> **Source data**
--- START ---
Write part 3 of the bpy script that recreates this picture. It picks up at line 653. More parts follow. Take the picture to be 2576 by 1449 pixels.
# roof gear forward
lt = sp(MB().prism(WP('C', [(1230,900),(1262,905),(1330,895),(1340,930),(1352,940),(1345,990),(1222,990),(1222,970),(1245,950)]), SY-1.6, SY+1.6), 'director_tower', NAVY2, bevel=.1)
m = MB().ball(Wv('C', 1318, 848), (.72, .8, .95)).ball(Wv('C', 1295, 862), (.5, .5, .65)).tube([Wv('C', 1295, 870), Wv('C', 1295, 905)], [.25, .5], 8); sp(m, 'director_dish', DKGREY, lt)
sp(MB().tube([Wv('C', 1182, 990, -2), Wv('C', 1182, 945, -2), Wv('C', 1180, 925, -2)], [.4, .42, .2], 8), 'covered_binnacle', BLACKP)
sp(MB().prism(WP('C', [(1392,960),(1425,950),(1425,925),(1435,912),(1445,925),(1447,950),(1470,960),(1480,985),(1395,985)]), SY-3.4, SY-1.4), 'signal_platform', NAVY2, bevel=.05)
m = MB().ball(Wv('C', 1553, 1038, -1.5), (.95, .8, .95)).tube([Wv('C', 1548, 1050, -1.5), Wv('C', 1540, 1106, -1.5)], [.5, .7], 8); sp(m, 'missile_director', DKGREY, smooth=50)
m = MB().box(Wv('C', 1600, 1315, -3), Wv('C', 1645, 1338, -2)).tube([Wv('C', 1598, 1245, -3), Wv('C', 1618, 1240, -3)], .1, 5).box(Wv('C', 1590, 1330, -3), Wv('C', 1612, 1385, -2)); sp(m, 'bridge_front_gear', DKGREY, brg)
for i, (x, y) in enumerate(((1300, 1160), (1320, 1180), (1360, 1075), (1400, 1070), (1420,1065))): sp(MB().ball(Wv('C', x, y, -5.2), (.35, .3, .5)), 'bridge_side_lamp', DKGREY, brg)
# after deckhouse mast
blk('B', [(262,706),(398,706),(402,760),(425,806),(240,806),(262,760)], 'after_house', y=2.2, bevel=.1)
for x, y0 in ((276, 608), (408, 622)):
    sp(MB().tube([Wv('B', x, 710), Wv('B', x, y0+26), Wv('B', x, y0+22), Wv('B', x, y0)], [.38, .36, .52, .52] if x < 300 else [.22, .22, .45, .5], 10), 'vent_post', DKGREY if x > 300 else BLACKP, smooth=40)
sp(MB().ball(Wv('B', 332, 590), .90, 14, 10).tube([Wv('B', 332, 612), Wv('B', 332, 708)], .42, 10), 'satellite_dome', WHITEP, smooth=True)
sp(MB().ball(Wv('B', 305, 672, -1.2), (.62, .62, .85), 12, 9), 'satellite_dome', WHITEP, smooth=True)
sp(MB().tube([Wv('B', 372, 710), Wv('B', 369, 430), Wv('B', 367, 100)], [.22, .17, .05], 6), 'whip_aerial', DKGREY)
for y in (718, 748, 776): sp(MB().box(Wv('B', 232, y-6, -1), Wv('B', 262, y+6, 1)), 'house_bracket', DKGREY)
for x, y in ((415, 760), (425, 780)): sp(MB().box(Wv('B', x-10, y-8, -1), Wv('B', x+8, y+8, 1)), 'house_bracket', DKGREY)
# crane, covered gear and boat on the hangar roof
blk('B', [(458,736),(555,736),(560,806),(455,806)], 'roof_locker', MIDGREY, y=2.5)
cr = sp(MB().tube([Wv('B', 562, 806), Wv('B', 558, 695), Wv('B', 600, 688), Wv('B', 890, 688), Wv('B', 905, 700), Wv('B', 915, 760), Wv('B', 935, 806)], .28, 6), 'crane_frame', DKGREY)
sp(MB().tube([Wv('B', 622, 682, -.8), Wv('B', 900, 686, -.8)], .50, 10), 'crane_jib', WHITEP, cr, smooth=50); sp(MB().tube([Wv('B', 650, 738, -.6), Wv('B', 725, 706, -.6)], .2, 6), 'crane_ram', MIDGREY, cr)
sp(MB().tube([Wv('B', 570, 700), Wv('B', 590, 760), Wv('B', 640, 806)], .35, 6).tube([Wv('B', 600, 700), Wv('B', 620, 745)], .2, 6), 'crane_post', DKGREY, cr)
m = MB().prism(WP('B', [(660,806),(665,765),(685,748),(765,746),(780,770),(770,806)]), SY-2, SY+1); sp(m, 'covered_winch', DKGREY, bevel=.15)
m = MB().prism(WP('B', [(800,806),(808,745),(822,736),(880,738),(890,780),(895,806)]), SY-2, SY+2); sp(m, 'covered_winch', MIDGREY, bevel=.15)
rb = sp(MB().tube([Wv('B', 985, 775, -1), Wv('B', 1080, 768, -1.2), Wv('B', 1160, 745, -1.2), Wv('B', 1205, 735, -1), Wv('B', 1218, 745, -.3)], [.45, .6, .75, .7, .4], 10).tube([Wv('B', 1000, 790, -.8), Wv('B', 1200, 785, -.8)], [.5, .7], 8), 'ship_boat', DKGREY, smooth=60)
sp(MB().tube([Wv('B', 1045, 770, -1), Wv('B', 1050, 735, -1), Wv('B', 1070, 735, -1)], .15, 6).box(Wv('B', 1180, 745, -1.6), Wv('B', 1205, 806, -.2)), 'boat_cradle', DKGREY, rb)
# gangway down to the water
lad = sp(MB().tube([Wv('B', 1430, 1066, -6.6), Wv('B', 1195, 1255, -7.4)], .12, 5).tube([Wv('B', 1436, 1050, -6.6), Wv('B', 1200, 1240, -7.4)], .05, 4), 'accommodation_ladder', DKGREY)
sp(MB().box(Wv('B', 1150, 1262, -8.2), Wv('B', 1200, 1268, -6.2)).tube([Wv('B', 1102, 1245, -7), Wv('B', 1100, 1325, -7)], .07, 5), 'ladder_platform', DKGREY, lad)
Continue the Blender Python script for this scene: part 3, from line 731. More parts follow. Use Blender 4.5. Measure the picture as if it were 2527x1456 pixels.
--- END ---
> **THE TASK**
Exactly reproduce every line of the records.

> **IN RESPONSE**
Write part 3 of the bpy script that recreates this picture. It picks up at line 653. More parts follow. Take the picture to be 2576 by 1449 pixels.
# roof gear forward
lt = sp(MB().prism(WP('C', [(1230,900),(1262,905),(1330,895),(1340,930),(1352,940),(1345,990),(1222,990),(1222,970),(1245,950)]), SY-1.6, SY+1.6), 'director_tower', NAVY2, bevel=.1)
m = MB().ball(Wv('C', 1318, 848), (.72, .8, .95)).ball(Wv('C', 1295, 862), (.5, .5, .65)).tube([Wv('C', 1295, 870), Wv('C', 1295, 905)], [.25, .5], 8); sp(m, 'director_dish', DKGREY, lt)
sp(MB().tube([Wv('C', 1182, 990, -2), Wv('C', 1182, 945, -2), Wv('C', 1180, 925, -2)], [.4, .42, .2], 8), 'covered_binnacle', BLACKP)
sp(MB().prism(WP('C', [(1392,960),(1425,950),(1425,925),(1435,912),(1445,925),(1447,950),(1470,960),(1480,985),(1395,985)]), SY-3.4, SY-1.4), 'signal_platform', NAVY2, bevel=.05)
m = MB().ball(Wv('C', 1553, 1038, -1.5), (.95, .8, .95)).tube([Wv('C', 1548, 1050, -1.5), Wv('C', 1540, 1106, -1.5)], [.5, .7], 8); sp(m, 'missile_director', DKGREY, smooth=50)
m = MB().box(Wv('C', 1600, 1315, -3), Wv('C', 1645, 1338, -2)).tube([Wv('C', 1598, 1245, -3), Wv('C', 1618, 1240, -3)], .1, 5).box(Wv('C', 1590, 1330, -3), Wv('C', 1612, 1385, -2)); sp(m, 'bridge_front_gear', DKGREY, brg)
for i, (x, y) in enumerate(((1300, 1160), (1320, 1180), (1360, 1075), (1400, 1070), (1420,1065))): sp(MB().ball(Wv('C', x, y, -5.2), (.35, .3, .5)), 'bridge_side_lamp', DKGREY, brg)
# after deckhouse mast
blk('B', [(262,706),(398,706),(402,760),(425,806),(240,806),(262,760)], 'after_house', y=2.2, bevel=.1)
for x, y0 in ((276, 608), (408, 622)):
    sp(MB().tube([Wv('B', x, 710), Wv('B', x, y0+26), Wv('B', x, y0+22), Wv('B', x, y0)], [.38, .36, .52, .52] if x < 300 else [.22, .22, .45, .5], 10), 'vent_post', DKGREY if x > 300 else BLACKP, smooth=40)
sp(MB().ball(Wv('B', 332, 590), .90, 14, 10).tube([Wv('B', 332, 612), Wv('B', 332, 708)], .42, 10), 'satellite_dome', WHITEP, smooth=True)
sp(MB().ball(Wv('B', 305, 672, -1.2), (.62, .62, .85), 12, 9), 'satellite_dome', WHITEP, smooth=True)
sp(MB().tube([Wv('B', 372, 710), Wv('B', 369, 430), Wv('B', 367, 100)], [.22, .17, .05], 6), 'whip_aerial', DKGREY)
for y in (718, 748, 776): sp(MB().box(Wv('B', 232, y-6, -1), Wv('B', 262, y+6, 1)), 'house_bracket', DKGREY)
for x, y in ((415, 760), (425, 780)): sp(MB().box(Wv('B', x-10, y-8, -1), Wv('B', x+8, y+8, 1)), 'house_bracket', DKGREY)
# crane, covered gear and boat on the hangar roof
blk('B', [(458,736),(555,736),(560,806),(455,806)], 'roof_locker', MIDGREY, y=2.5)
cr = sp(MB().tube([Wv('B', 562, 806), Wv('B', 558, 695), Wv('B', 600, 688), Wv('B', 890, 688), Wv('B', 905, 700), Wv('B', 915, 760), Wv('B', 935, 806)], .28, 6), 'crane_frame', DKGREY)
sp(MB().tube([Wv('B', 622, 682, -.8), Wv('B', 900, 686, -.8)], .50, 10), 'crane_jib', WHITEP, cr, smooth=50); sp(MB().tube([Wv('B', 650, 738, -.6), Wv('B', 725, 706, -.6)], .2, 6), 'crane_ram', MIDGREY, cr)
sp(MB().tube([Wv('B', 570, 700), Wv('B', 590, 760), Wv('B', 640, 806)], .35, 6).tube([Wv('B', 600, 700), Wv('B', 620, 745)], .2, 6), 'crane_post', DKGREY, cr)
m = MB().prism(WP('B', [(660,806),(665,765),(685,748),(765,746),(780,770),(770,806)]), SY-2, SY+1); sp(m, 'covered_winch', DKGREY, bevel=.15)
m = MB().prism(WP('B', [(800,806),(808,745),(822,736),(880,738),(890,780),(895,806)]), SY-2, SY+2); sp(m, 'covered_winch', MIDGREY, bevel=.15)
rb = sp(MB().tube([Wv('B', 985, 775, -1), Wv('B', 1080, 768, -1.2), Wv('B', 1160, 745, -1.2), Wv('B', 1205, 735, -1), Wv('B', 1218, 745, -.3)], [.45, .6, .75, .7, .4], 10).tube([Wv('B', 1000, 790, -.8), Wv('B', 1200, 785, -.8)], [.5, .7], 8), 'ship_boat', DKGREY, smooth=60)
sp(MB().tube([Wv('B', 1045, 770, -1), Wv('B', 1050, 735, -1), Wv('B', 1070, 735, -1)], .15, 6).box(Wv('B', 1180, 745, -1.6), Wv('B', 1205, 806, -.2)), 'boat_cradle', DKGREY, rb)
# gangway down to the water
lad = sp(MB().tube([Wv('B', 1430, 1066, -6.6), Wv('B', 1195, 1255, -7.4)], .12, 5).tube([Wv('B', 1436, 1050, -6.6), Wv('B', 1200, 1240, -7.4)], .05, 4), 'accommodation_ladder', DKGREY)
sp(MB().box(Wv('B', 1150, 1262, -8.2), Wv('B', 1200, 1268, -6.2)).tube([Wv('B', 1102, 1245, -7), Wv('B', 1100, 1325, -7)], .07, 5), 'ladder_platform', DKGREY, lad)
Continue the Blender Python script for this scene: part 3, from line 731. More parts follow. Use Blender 4.5. Measure the picture as if it were 2527x1456 pixels.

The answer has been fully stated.